- **Objective**:
Copy the lines that follow, keeping every character the same.
════════════════════
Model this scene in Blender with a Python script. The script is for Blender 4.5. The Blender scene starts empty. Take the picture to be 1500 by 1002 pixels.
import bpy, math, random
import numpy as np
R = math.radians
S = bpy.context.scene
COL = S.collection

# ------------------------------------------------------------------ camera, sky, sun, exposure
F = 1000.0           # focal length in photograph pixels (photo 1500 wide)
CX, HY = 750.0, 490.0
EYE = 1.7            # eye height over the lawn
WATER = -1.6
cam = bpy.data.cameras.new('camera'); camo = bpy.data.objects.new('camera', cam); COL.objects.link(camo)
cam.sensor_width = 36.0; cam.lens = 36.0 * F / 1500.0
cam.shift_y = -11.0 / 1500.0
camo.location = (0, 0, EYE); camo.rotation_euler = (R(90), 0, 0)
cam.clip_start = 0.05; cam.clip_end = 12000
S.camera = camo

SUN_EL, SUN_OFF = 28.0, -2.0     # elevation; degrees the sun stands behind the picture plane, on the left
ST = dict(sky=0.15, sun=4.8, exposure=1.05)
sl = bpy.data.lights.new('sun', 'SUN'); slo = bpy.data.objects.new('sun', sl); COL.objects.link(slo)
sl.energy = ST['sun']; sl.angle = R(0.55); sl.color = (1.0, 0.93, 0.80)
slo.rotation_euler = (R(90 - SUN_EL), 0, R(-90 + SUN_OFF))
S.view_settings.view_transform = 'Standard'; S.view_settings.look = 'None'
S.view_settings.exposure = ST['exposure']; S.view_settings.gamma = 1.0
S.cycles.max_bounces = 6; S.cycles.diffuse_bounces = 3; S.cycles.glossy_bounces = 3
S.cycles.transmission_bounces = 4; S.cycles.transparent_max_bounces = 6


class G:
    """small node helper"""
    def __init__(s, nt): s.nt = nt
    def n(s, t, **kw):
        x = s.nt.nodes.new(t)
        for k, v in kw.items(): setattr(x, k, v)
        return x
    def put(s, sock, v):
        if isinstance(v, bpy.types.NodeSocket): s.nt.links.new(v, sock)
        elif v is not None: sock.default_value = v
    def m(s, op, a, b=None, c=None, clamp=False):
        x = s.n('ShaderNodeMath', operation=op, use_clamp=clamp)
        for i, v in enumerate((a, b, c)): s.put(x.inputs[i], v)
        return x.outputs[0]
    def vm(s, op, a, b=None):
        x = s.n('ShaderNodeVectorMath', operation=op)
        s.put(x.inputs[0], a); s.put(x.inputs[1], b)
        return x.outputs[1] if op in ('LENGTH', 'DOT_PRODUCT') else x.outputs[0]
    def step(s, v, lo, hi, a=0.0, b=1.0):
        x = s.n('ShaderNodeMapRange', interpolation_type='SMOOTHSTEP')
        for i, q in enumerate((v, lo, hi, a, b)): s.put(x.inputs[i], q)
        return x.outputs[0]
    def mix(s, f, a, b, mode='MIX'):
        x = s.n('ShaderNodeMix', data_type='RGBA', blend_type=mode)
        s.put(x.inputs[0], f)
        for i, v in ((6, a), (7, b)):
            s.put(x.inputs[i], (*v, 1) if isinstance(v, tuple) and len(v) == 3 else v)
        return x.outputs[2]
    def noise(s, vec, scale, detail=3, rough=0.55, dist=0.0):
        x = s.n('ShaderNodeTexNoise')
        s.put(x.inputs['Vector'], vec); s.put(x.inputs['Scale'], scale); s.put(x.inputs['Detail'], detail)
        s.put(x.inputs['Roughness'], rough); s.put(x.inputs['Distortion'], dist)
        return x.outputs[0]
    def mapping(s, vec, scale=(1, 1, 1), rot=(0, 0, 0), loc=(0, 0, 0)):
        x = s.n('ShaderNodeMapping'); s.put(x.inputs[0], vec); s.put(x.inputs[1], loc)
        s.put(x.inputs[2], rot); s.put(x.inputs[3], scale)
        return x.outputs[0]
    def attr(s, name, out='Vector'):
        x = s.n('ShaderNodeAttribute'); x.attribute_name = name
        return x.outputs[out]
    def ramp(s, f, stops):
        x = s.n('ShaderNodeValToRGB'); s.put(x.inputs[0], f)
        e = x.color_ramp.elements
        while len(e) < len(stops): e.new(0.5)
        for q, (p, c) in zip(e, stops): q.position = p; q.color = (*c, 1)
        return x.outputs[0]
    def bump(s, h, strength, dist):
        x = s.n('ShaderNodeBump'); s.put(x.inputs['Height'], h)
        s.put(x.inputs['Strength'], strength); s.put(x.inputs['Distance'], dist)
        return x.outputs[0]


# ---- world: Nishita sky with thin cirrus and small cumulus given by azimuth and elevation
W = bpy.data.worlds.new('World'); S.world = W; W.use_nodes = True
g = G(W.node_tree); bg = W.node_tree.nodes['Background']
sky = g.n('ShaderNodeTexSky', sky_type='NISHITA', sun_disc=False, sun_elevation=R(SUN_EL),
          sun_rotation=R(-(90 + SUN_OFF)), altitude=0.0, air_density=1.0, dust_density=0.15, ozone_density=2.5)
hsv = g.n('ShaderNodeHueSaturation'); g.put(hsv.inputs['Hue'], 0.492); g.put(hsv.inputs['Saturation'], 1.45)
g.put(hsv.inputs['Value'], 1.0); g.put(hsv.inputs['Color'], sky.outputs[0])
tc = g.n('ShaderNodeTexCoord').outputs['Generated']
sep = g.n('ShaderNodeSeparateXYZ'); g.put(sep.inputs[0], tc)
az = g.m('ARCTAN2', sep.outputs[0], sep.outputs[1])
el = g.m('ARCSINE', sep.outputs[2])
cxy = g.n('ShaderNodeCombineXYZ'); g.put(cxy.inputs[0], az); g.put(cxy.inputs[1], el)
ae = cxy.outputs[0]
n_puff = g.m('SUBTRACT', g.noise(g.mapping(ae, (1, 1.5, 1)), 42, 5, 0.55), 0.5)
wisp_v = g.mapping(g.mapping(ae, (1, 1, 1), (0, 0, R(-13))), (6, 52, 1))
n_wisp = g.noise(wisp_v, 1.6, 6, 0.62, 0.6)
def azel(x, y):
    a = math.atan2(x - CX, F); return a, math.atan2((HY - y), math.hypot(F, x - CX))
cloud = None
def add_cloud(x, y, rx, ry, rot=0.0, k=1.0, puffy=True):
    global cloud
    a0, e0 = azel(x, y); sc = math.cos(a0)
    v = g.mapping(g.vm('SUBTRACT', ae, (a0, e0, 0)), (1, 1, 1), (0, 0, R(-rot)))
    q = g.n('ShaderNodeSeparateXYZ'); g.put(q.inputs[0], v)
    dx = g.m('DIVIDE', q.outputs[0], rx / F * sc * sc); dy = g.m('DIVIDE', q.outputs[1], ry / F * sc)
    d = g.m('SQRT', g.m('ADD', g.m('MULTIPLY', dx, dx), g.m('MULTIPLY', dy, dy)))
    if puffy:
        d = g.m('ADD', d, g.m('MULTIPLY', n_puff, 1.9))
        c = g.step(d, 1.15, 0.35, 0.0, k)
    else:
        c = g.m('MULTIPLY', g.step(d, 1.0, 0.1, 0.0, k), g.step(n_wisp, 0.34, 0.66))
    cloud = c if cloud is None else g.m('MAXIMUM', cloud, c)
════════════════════
- **The output**:
Model this scene in Blender with a Python script. The script is for Blender 4.5. The Blender scene starts empty. Take the picture to be 1500 by 1002 pixels.
import bpy, math, random
import numpy as np
R = math.radians
S = bpy.context.scene
COL = S.collection

# ------------------------------------------------------------------ camera, sky, sun, exposure
F = 1000.0           # focal length in photograph pixels (photo 1500 wide)
CX, HY = 750.0, 490.0
EYE = 1.7            # eye height over the lawn
WATER = -1.6
cam = bpy.data.cameras.new('camera'); camo = bpy.data.objects.new('camera', cam); COL.objects.link(camo)
cam.sensor_width = 36.0; cam.lens = 36.0 * F / 1500.0
cam.shift_y = -11.0 / 1500.0
camo.location = (0, 0, EYE); camo.rotation_euler = (R(90), 0, 0)
cam.clip_start = 0.05; cam.clip_end = 12000
S.camera = camo

SUN_EL, SUN_OFF = 28.0, -2.0     # elevation; degrees the sun stands behind the picture plane, on the left
ST = dict(sky=0.15, sun=4.8, exposure=1.05)
sl = bpy.data.lights.new('sun', 'SUN'); slo = bpy.data.objects.new('sun', sl); COL.objects.link(slo)
sl.energy = ST['sun']; sl.angle = R(0.55); sl.color = (1.0, 0.93, 0.80)
slo.rotation_euler = (R(90 - SUN_EL), 0, R(-90 + SUN_OFF))
S.view_settings.view_transform = 'Standard'; S.view_settings.look = 'None'
S.view_settings.exposure = ST['exposure']; S.view_settings.gamma = 1.0
S.cycles.max_bounces = 6; S.cycles.diffuse_bounces = 3; S.cycles.glossy_bounces = 3
S.cycles.transmission_bounces = 4; S.cycles.transparent_max_bounces = 6


class G:
    """small node helper"""
    def __init__(s, nt): s.nt = nt
    def n(s, t, **kw):
        x = s.nt.nodes.new(t)
        for k, v in kw.items(): setattr(x, k, v)
        return x
    def put(s, sock, v):
        if isinstance(v, bpy.types.NodeSocket): s.nt.links.new(v, sock)
        elif v is not None: sock.default_value = v
    def m(s, op, a, b=None, c=None, clamp=False):
        x = s.n('ShaderNodeMath', operation=op, use_clamp=clamp)
        for i, v in enumerate((a, b, c)): s.put(x.inputs[i], v)
        return x.outputs[0]
    def vm(s, op, a, b=None):
        x = s.n('ShaderNodeVectorMath', operation=op)
        s.put(x.inputs[0], a); s.put(x.inputs[1], b)
        return x.outputs[1] if op in ('LENGTH', 'DOT_PRODUCT') else x.outputs[0]
    def step(s, v, lo, hi, a=0.0, b=1.0):
        x = s.n('ShaderNodeMapRange', interpolation_type='SMOOTHSTEP')
        for i, q in enumerate((v, lo, hi, a, b)): s.put(x.inputs[i], q)
        return x.outputs[0]
    def mix(s, f, a, b, mode='MIX'):
        x = s.n('ShaderNodeMix', data_type='RGBA', blend_type=mode)
        s.put(x.inputs[0], f)
        for i, v in ((6, a), (7, b)):
            s.put(x.inputs[i], (*v, 1) if isinstance(v, tuple) and len(v) == 3 else v)
        return x.outputs[2]
    def noise(s, vec, scale, detail=3, rough=0.55, dist=0.0):
        x = s.n('ShaderNodeTexNoise')
        s.put(x.inputs['Vector'], vec); s.put(x.inputs['Scale'], scale); s.put(x.inputs['Detail'], detail)
        s.put(x.inputs['Roughness'], rough); s.put(x.inputs['Distortion'], dist)
        return x.outputs[0]
    def mapping(s, vec, scale=(1, 1, 1), rot=(0, 0, 0), loc=(0, 0, 0)):
        x = s.n('ShaderNodeMapping'); s.put(x.inputs[0], vec); s.put(x.inputs[1], loc)
        s.put(x.inputs[2], rot); s.put(x.inputs[3], scale)
        return x.outputs[0]
    def attr(s, name, out='Vector'):
        x = s.n('ShaderNodeAttribute'); x.attribute_name = name
        return x.outputs[out]
    def ramp(s, f, stops):
        x = s.n('ShaderNodeValToRGB'); s.put(x.inputs[0], f)
        e = x.color_ramp.elements
        while len(e) < len(stops): e.new(0.5)
        for q, (p, c) in zip(e, stops): q.position = p; q.color = (*c, 1)
        return x.outputs[0]
    def bump(s, h, strength, dist):
        x = s.n('ShaderNodeBump'); s.put(x.inputs['Height'], h)
        s.put(x.inputs['Strength'], strength); s.put(x.inputs['Distance'], dist)
        return x.outputs[0]


# ---- world: Nishita sky with thin cirrus and small cumulus given by azimuth and elevation
W = bpy.data.worlds.new('World'); S.world = W; W.use_nodes = True
g = G(W.node_tree); bg = W.node_tree.nodes['Background']
sky = g.n('ShaderNodeTexSky', sky_type='NISHITA', sun_disc=False, sun_elevation=R(SUN_EL),
          sun_rotation=R(-(90 + SUN_OFF)), altitude=0.0, air_density=1.0, dust_density=0.15, ozone_density=2.5)
hsv = g.n('ShaderNodeHueSaturation'); g.put(hsv.inputs['Hue'], 0.492); g.put(hsv.inputs['Saturation'], 1.45)
g.put(hsv.inputs['Value'], 1.0); g.put(hsv.inputs['Color'], sky.outputs[0])
tc = g.n('ShaderNodeTexCoord').outputs['Generated']
sep = g.n('ShaderNodeSeparateXYZ'); g.put(sep.inputs[0], tc)
az = g.m('ARCTAN2', sep.outputs[0], sep.outputs[1])
el = g.m('ARCSINE', sep.outputs[2])
cxy = g.n('ShaderNodeCombineXYZ'); g.put(cxy.inputs[0], az); g.put(cxy.inputs[1], el)
ae = cxy.outputs[0]
n_puff = g.m('SUBTRACT', g.noise(g.mapping(ae, (1, 1.5, 1)), 42, 5, 0.55), 0.5)
wisp_v = g.mapping(g.mapping(ae, (1, 1, 1), (0, 0, R(-13))), (6, 52, 1))
n_wisp = g.noise(wisp_v, 1.6, 6, 0.62, 0.6)
def azel(x, y):
    a = math.atan2(x - CX, F); return a, math.atan2((HY - y), math.hypot(F, x - CX))
cloud = None
def add_cloud(x, y, rx, ry, rot=0.0, k=1.0, puffy=True):
    global cloud
    a0, e0 = azel(x, y); sc = math.cos(a0)
    v = g.mapping(g.vm('SUBTRACT', ae, (a0, e0, 0)), (1, 1, 1), (0, 0, R(-rot)))
    q = g.n('ShaderNodeSeparateXYZ'); g.put(q.inputs[0], v)
    dx = g.m('DIVIDE', q.outputs[0], rx / F * sc * sc); dy = g.m('DIVIDE', q.outputs[1], ry / F * sc)
    d = g.m('SQRT', g.m('ADD', g.m('MULTIPLY', dx, dx), g.m('MULTIPLY', dy, dy)))
    if puffy:
        d = g.m('ADD', d, g.m('MULTIPLY', n_puff, 1.9))
        c = g.step(d, 1.15, 0.35, 0.0, k)
    else:
        c = g.m('MULTIPLY', g.step(d, 1.0, 0.1, 0.0, k), g.step(n_wisp, 0.34, 0.66))
    cloud = c if cloud is None else g.m('MAXIMUM', cloud, c)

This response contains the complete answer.